GR Karl Baron (FPÖ) sagte, dass „Wien ein Ausgabenproblem hat, dessen Name Renate Brauner ist“. In ihrer Amtszeit habe sich der „Schuldenstand vervielfacht“. Hinzu komme, dass die Entwicklung des Schweizer Franken ungewiss sei, ebenso wie die Zukunft der Einkommensquellen. Als Beispiel nannte er die Parkraumbewirtschaftung, die „eine große Einkommensquelle“ sei. Als Negativbeispiel führte er die Wipplingerstraße an, deren „Fernradweg unnütz“ sei. Er bezweifelte, dass der Wirtschaftsstandort Wien nach wie vor attraktiv sei und wollte wissen, „wer bei der Lebensqualität gefragt“ werde.

Für GR Heinz Vettermann (SPÖ) sei „typisch Brauner“, hohe Investitionen in Bildung und Kinderbetreuung“. Er nannte weiters als Beispiel erfolgreichen Wirtschaftens, die „Gemeinwohlökonomie, bei der Firmen eine Selbstbindung in der Bezahlweise von 1:10 einhalten“ würden. Als Beispiel für nachhaltige Infrastruktur nannte er Schulen, die aus der Kaiserzeit stammten und die von der Stadt Wien weiterverwendet und modernisiert würden. Mit dem Bildungscampus gäbe es ein „Zukunftsmodell“.

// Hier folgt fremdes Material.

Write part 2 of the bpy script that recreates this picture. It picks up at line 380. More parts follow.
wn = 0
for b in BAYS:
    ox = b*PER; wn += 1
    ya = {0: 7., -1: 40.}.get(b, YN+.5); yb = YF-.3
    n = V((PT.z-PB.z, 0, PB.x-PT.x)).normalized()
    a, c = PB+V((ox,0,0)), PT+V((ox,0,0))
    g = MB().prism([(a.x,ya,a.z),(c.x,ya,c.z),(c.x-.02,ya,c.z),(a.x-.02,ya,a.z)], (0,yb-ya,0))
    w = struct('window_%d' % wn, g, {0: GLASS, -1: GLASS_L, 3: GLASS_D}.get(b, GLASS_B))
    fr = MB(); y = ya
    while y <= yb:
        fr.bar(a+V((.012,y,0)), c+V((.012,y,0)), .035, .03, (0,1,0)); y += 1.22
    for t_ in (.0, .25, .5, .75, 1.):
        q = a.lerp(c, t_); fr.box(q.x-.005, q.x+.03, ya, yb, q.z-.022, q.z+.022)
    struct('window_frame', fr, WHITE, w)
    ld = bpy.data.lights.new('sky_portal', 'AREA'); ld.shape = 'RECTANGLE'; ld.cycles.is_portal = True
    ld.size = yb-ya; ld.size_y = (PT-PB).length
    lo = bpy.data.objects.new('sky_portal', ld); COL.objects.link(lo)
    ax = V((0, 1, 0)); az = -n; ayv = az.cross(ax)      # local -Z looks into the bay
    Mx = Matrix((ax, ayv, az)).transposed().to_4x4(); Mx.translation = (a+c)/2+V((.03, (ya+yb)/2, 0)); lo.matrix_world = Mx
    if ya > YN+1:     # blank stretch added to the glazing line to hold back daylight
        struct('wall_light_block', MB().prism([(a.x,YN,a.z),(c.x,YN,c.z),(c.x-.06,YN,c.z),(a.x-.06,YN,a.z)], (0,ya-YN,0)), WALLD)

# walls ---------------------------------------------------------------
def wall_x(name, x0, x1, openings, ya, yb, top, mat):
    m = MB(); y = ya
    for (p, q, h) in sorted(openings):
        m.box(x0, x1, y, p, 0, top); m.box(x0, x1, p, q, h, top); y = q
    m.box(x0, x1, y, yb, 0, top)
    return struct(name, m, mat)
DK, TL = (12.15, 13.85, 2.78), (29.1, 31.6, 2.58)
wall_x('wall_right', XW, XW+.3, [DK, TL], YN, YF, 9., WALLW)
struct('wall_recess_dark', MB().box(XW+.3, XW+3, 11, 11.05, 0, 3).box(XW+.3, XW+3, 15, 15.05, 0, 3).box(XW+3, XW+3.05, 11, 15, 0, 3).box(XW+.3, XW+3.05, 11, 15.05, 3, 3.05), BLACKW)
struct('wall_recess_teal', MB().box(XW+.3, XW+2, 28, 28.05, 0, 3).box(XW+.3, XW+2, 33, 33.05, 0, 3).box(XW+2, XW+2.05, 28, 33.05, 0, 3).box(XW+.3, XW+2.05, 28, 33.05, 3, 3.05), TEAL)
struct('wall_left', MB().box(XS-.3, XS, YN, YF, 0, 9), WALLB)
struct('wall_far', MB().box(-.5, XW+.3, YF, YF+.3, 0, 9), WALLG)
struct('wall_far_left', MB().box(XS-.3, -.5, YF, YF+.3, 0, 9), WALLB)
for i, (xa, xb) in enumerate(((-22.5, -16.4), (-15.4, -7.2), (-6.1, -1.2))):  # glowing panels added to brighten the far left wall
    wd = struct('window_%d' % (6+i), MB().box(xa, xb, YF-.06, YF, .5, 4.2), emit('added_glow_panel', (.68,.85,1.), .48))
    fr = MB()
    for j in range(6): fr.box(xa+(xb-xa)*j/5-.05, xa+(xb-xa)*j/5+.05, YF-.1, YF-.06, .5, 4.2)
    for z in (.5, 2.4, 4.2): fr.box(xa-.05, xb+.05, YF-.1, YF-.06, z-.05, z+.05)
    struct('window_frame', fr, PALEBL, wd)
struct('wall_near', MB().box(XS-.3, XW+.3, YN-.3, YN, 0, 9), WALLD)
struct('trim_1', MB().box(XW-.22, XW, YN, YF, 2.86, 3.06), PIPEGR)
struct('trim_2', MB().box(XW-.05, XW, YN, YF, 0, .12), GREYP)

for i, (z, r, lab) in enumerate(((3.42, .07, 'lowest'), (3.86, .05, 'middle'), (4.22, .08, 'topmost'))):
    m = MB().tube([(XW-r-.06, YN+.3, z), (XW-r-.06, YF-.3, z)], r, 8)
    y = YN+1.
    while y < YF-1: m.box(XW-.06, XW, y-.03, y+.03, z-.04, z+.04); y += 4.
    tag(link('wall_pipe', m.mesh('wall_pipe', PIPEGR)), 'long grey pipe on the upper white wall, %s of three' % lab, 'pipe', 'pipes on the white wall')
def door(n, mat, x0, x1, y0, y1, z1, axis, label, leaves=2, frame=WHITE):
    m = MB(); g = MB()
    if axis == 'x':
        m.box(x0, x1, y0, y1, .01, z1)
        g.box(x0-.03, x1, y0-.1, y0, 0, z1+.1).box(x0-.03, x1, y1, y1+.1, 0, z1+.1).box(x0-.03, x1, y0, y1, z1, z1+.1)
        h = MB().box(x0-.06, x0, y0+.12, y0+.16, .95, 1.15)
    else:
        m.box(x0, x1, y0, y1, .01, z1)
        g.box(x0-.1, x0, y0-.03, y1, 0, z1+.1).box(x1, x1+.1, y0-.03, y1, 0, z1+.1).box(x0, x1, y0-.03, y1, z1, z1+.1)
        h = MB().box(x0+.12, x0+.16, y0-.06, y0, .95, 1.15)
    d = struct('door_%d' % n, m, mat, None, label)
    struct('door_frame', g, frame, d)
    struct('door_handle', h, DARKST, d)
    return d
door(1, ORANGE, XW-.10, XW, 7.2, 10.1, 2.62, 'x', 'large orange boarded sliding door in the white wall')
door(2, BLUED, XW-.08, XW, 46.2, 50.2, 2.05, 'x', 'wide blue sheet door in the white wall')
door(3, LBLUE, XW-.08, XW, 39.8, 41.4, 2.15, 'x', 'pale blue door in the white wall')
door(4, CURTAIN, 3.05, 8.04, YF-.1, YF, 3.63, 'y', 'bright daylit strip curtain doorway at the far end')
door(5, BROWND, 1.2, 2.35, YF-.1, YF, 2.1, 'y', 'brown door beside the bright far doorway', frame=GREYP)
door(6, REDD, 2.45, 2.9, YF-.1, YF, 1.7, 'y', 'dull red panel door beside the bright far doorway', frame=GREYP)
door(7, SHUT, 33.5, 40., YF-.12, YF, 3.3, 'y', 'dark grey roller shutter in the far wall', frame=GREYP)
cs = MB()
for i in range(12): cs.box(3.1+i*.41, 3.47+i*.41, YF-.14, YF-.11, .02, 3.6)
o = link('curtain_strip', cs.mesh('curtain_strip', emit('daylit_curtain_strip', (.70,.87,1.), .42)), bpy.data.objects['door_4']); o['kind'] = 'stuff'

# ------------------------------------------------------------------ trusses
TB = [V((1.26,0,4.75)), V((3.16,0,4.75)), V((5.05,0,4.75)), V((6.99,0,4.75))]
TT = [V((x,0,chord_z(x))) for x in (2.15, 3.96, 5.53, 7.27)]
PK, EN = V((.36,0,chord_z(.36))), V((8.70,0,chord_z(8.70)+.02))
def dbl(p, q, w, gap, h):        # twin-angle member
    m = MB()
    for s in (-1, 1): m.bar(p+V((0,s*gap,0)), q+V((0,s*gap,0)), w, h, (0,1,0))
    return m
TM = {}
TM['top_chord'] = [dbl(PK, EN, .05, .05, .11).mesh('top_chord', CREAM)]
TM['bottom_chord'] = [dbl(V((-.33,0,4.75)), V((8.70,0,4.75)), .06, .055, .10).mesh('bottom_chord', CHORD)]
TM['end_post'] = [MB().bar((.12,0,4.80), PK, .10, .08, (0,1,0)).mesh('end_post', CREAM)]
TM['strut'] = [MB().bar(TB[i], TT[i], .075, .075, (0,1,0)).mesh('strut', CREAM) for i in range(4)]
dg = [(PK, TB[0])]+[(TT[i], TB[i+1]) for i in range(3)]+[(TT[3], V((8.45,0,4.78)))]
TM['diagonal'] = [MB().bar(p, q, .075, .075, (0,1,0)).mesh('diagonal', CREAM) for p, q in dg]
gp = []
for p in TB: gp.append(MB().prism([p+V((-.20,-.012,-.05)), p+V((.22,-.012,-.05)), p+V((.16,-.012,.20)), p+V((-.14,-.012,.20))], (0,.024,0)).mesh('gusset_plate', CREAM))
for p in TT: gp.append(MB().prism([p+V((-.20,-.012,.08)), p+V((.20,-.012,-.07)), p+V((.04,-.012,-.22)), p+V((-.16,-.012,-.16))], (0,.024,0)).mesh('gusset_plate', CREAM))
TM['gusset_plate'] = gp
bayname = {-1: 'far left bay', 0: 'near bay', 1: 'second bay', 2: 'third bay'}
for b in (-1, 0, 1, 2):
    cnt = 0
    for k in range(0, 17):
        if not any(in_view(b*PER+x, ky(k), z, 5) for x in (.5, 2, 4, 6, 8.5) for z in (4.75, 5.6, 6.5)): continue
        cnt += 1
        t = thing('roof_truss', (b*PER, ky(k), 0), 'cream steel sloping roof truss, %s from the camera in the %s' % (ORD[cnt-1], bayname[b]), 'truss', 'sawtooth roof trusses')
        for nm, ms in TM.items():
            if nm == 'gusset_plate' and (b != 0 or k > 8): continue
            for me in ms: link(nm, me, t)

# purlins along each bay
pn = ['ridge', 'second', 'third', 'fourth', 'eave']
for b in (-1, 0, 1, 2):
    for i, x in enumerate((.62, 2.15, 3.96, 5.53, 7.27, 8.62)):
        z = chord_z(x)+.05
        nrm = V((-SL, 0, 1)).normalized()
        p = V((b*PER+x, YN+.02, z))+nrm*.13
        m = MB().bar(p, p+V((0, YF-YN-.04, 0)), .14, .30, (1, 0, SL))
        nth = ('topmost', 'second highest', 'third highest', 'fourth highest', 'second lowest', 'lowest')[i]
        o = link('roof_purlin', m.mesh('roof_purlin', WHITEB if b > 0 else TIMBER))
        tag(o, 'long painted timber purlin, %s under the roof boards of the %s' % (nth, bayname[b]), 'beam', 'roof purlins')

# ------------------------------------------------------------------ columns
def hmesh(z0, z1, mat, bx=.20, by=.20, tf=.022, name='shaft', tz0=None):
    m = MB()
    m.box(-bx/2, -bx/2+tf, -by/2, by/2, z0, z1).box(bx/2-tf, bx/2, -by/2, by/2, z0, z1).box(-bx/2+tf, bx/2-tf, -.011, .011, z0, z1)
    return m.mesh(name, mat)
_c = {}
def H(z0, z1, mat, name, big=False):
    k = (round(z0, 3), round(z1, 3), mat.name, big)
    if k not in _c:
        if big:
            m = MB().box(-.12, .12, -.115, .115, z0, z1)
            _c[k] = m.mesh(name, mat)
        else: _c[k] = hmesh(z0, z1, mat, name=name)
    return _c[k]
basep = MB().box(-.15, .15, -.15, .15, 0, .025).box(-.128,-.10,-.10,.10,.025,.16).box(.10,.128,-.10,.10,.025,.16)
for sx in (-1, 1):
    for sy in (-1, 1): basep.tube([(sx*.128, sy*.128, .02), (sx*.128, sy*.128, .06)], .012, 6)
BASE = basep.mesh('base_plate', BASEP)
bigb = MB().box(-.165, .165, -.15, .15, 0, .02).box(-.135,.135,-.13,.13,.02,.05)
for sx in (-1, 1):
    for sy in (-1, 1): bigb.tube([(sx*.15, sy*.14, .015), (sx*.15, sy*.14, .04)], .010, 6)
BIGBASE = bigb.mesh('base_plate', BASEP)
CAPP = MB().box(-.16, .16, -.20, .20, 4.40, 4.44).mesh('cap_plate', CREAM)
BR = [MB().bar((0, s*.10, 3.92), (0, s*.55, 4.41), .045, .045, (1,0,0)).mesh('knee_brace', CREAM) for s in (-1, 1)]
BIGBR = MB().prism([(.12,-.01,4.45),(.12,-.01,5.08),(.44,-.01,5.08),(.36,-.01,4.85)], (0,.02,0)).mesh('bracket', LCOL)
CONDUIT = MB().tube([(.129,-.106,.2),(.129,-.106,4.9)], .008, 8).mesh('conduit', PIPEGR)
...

GR Mag.a Ulrike Nittmann (FPÖ) betonte die hohe Neuverschuldung, vor allem wegen der Mindestsicherung. Die eingebrachte „mittelfristige Finanzplanung bis 2020“ sei für sie „nur eine Beruhigungspille“, denn schon für 2016 sei ein „ausgeglichenes Budget versprochen“ worden. Sie bezweifelte, dass angebliche Gründe für die Neuverschuldung, wie Wachstum und Flüchtlingskrise bis dahin verschwinden würden und befürchtete, dass die „Gebührenschraube“ wieder angezogen werde und die Bereiche „Gesundheit und Bildung zu Tode gespart werden“ würden.

GR DI Dr. Stefan Gara (NEOS) erklärte seinem Vorredner GR Stürzenbecher, dass sich „Finanz- und Wirtschaftskrise durch Zahlungsdefizite von Spekulationen massiv unterscheiden“ würden. Und verwies darauf, dass Deutschland das zweiterfolgreichste Wirtschaftsjahr absolviert habe. Weiters sei der Wiener Arbeitsmarkt ein „Strukturproblem“. Und das von GR Vettermann eingebrachte Gemeinwohlmodell sei zum Beispiel „beim Krankenanstaltenverbund sicher nicht angewendet“ worden.

GR Mag. Renate Brauner (SPÖ) wies GRin Meinl-Reisinger, die keine Investitionen erkennen würde, auf die „vielen Baukräne in der Stadt“ hin, auf „neue Wohnbauten und den U-Bahnbau“. Außerdem erneuerte Brauner die Einladung in die Wirtschaftsagentur, die mit Pilotfabrik, universitären Förderungen und Start ups ein gutes Beispiel dafür sei, dass Investitionen tatsächlich getätigt werden würden. Dem Vorredner GR Aiginger entgegnete sie, dass die „Golden oder Silver-Rule“ besage, dass „Fremdmittel eben nicht für den laufenden Betrieb vorgesehen sind, sondern Investitionen“. Brauner kritisierte außerdem, dass die Summe der Schulden innerhalb dieser Debatte gewachsen sei, das sei „keine seriöse Diskussion“. Vielmehr gebe es „europaweite Richtlinien, was zu Schulden zählen würde und keine Fantasiezahlen“. Emotional verteidigte Brauner die Frauenrechte, denn die SPÖ stehe „für die Unabhängigkeit der Frauen, das sei der beste Schutz vor Angriffen“ und lehnte das von der FPÖ gezeichnete Frauenbild deutlich ab. Sie vermisste Realitätsbezug, beim von GR Wiederkehr als Vorbild eingebrachten „Linzer Reformprozess“, der Kürzungen und Einsparungen beinhalte, die in diesem Gremium abgelehnt werden würden. Bezugnehmend auf GR Jurazcka sagte Brauner, die Pro-Kopf-Verschuldung in Berlin, Hamburg und München sei deutlich höher als in Wien. Abschließend zitierte sie mehrere UnternehmerInnen, die „ein nachhaltiges Bekenntnis zum Wirtschaftsstandort Wien abgegeben hatten“.